***** Source data
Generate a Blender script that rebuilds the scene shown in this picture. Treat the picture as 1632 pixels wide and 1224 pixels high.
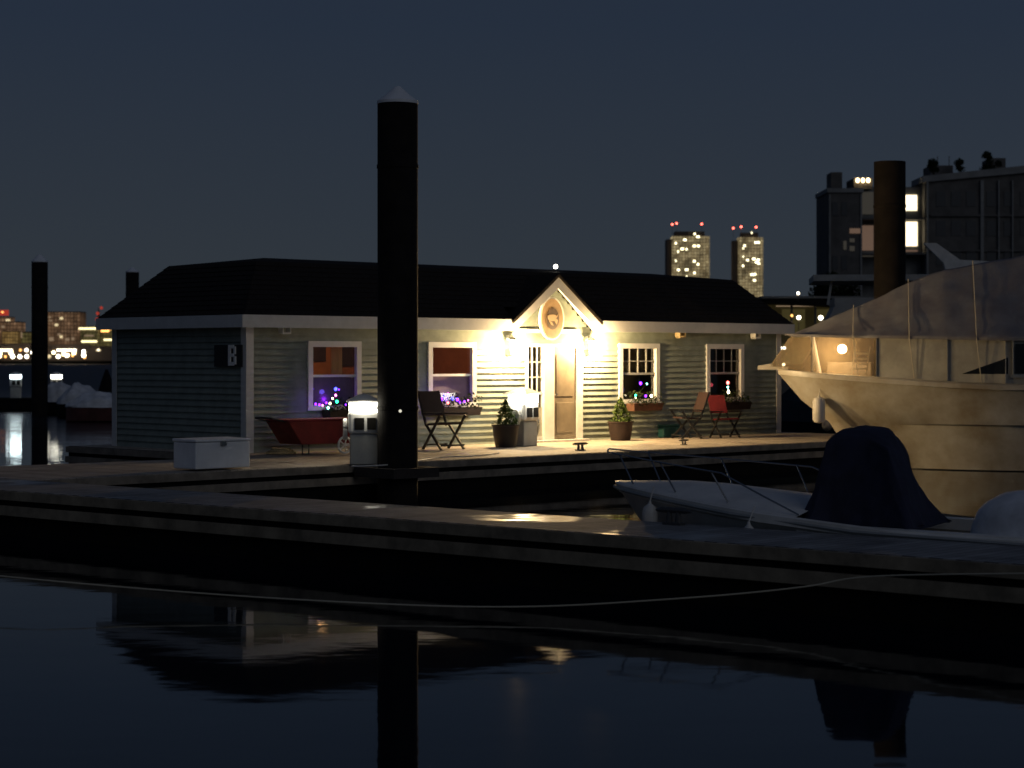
import bpy, math, random
from mathutils import Vector, Matrix
R = math.radians
random.seed(7)
sc = bpy.context.scene
for o in list(bpy.data.objects): bpy.data.objects.remove(o)
COL = sc.collection

# ------------------------------------------------------------------ camera, sky, exposure
F, HOR, CAMZ = 3300.0, 572.0, 2.42          # focal length in photo pixels, horizon row, eye height over the water
cam = bpy.data.cameras.new("Camera"); cam_o = bpy.data.objects.new("Camera", cam); COL.objects.link(cam_o)
cam_o.location = (0, 0, CAMZ); cam_o.rotation_euler = (R(90), 0, 0)
cam.sensor_width = 36; cam.lens = F/1632*36; cam.shift_y = -(612-HOR)/1632; cam.clip_end = 6000; cam.clip_start = .1
cam.dof.use_dof = True; cam.dof.focus_distance = 30; cam.dof.aperture_fstop = 2.2
sc.camera = cam_o
w = bpy.data.worlds.new("World"); sc.world = w; w.use_nodes = True
nt = w.node_tree; nt.nodes.clear()
out = nt.nodes.new('ShaderNodeOutputWorld'); bg = nt.nodes.new('ShaderNodeBackground')
tc = nt.nodes.new('ShaderNodeTexCoord'); sep = nt.nodes.new('ShaderNodeSeparateXYZ'); rmp = nt.nodes.new('ShaderNodeValToRGB')
nt.links.new(tc.outputs['Generated'], sep.inputs[0]); nt.links.new(sep.outputs['Z'], rmp.inputs[0])
e = rmp.color_ramp.elements
e[0].position = 0.0; e[0].color = (.031, .037, .044, 1)
e[1].position = 1.0; e[1].color = (.012, .018, .036, 1)
for p, c in ((.05, (.028, .036, .047, 1)), (.16, (.0185, .028, .047, 1)), (.4, (.014, .021, .040, 1))):
    x = e.new(p); x.color = c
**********
*Short task*. Without any pictures, reproduce the lines from the first one in the material through the line that has "COL = sc.collection", exactly as they appear.

*Worked solution*.
Generate a Blender script that rebuilds the scene shown in this picture. Treat the picture as 1632 pixels wide and 1224 pixels high.
import bpy, math, random
from mathutils import Vector, Matrix
R = math.radians
random.seed(7)
sc = bpy.context.scene
for o in list(bpy.data.objects): bpy.data.objects.remove(o)
COL = sc.collection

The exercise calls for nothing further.